If I had to pinpoint one area where Spore went wrong, it was the Space Stage. Honestly, I could have stomached all the terrible, formulaic nonsense that filled the space between the Cell and Space Stage, if only the Space Stage had even mildly lived up to expectations. They hint at a story line at the very beginning of the stage, and even half-heatedly carry it along. But let’s be honest: there was NOTHING to do. My space stage, like any gourmet smoothie, would be a fine blend of single-ship adventuring and space empire managing. You could set up trade routes to get the resources you need and export the ones you are mining. You could colonize systems and divert a certain amount of resources to various endeavors. You would have to build construction yards if you wanted to build a fleet. If you went to war over a system, you better have the resource and infrastructure to back it up, because as a single ship you should have no chance against an entire planet’s defenses. But if you don’t want to dominate the stars from an office, you can go get in your ship and fly missions, upgrading and earning money and prestige. The point is, it’s space! The possibilities are endless; if a Space Stage in any game bores you, they’re doing it wrong.

I can’t believe they didn’t realize how far they had strayed from the original idea.
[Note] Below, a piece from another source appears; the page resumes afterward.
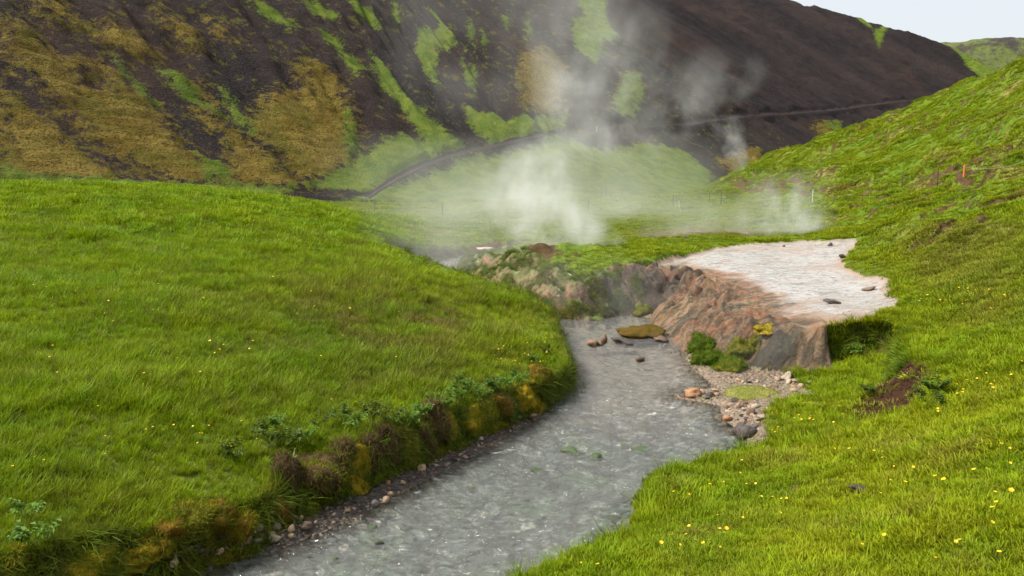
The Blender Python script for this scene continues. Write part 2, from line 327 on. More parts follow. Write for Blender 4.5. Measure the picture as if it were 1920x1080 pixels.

The spent so much time and money making that game, it wouldn’t have been much harder to actually make it fun. In the end, they realized it sucked and decided to market it to shallow people who only buy it to make stuff in the editors (although honestly the only palatable editor is the creature and MAYBE the building editor).

I was thinking just earlier: when I’m in charge of a production, I’ll make sure I stay true to a vision and that the final product is me-worthy. I would hire an independent consultant/critic who could tell me anything without fearing for their job. Their whole job would be to tell me when I’ve made a poor choice or what my team has pumped out so far just isn’t FUN.